**Exercise details**
Examine the material below. Gather every line in which the string "Blender" appears.

**Extracted data**
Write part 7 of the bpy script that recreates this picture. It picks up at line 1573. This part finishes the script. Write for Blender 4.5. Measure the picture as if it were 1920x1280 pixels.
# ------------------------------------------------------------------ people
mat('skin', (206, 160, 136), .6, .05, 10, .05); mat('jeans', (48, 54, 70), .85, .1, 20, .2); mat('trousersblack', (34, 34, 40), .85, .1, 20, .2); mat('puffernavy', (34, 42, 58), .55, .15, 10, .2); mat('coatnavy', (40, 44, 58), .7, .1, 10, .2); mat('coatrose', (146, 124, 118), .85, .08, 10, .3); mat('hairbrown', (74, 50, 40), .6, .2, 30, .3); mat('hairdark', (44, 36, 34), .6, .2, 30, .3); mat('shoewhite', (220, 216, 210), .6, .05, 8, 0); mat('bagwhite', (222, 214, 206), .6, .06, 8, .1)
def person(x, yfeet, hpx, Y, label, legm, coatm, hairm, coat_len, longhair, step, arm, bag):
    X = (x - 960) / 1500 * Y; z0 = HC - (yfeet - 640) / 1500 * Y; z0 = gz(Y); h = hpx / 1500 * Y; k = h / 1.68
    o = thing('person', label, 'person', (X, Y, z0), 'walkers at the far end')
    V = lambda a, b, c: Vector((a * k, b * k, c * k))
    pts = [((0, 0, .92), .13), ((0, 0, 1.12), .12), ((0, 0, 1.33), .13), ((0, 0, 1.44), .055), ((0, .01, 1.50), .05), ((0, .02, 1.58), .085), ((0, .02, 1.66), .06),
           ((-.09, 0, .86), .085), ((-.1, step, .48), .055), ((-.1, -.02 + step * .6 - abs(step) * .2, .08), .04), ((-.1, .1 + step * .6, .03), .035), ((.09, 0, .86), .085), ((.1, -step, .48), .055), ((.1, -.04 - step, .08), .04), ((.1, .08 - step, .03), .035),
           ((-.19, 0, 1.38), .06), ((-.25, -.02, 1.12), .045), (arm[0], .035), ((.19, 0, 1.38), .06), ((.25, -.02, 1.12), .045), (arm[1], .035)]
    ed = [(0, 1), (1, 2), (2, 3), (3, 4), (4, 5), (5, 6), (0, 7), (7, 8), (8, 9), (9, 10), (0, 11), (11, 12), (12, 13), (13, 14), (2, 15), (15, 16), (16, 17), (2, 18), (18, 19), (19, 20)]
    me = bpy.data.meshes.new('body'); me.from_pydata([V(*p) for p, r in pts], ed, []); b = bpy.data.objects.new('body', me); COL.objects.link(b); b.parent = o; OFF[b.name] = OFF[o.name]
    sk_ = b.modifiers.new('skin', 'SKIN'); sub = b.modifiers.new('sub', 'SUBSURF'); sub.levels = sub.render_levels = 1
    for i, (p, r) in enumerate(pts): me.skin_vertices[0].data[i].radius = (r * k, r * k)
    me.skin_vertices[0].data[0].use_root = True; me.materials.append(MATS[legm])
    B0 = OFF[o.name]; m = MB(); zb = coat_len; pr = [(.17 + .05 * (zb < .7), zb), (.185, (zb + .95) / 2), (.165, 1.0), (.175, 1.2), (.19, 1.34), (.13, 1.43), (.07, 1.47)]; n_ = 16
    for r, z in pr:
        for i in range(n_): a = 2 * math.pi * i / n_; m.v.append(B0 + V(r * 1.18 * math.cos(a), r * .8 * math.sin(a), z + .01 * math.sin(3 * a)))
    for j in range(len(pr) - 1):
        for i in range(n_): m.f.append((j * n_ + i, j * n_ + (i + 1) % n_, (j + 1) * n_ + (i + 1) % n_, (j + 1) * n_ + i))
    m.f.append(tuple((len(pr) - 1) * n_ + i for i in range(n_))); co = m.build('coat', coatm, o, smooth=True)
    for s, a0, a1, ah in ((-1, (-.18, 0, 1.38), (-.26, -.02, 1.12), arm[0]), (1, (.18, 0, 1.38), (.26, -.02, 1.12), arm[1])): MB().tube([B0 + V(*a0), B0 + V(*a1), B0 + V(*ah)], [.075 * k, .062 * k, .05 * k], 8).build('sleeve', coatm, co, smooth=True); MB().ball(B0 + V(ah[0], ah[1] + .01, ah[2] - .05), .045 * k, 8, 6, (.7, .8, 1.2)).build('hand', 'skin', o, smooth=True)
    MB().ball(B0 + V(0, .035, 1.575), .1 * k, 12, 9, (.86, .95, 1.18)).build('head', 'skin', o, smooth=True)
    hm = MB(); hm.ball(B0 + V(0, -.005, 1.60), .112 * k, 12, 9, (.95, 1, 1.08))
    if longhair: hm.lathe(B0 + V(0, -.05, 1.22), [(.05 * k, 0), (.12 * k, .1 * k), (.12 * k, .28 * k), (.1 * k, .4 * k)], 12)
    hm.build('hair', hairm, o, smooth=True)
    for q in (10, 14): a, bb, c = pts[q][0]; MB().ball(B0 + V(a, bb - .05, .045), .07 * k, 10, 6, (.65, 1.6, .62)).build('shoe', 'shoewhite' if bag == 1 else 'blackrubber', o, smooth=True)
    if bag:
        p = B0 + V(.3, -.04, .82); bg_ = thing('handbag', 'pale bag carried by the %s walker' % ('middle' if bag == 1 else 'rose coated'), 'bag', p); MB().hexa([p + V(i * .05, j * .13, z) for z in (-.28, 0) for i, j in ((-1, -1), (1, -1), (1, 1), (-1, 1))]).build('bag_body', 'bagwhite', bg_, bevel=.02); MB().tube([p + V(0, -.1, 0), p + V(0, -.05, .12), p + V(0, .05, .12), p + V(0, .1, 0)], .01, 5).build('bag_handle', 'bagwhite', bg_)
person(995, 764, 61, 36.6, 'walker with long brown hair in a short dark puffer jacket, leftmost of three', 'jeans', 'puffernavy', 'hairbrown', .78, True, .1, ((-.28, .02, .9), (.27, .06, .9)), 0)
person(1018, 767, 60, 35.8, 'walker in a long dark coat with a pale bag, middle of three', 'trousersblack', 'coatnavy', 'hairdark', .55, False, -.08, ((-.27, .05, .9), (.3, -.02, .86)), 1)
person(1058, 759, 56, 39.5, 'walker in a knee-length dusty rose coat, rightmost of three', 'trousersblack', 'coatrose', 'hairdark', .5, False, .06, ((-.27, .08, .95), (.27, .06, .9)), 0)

...

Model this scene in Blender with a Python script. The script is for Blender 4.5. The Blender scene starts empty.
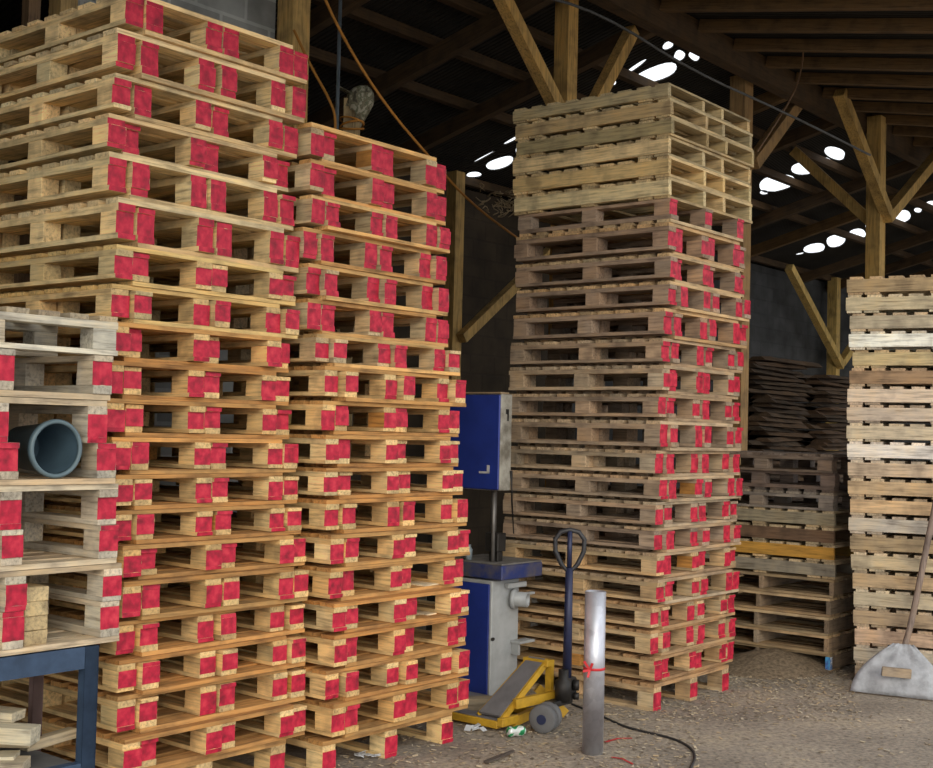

**Task solution**
Write part 7 of the bpy script that recreates this picture. It picks up at line 1573. This part finishes the script. Write for Blender 4.5. Measure the picture as if it were 1920x1280 pixels.
Model this scene in Blender with a Python script. The script is for Blender 4.5. The Blender scene starts empty.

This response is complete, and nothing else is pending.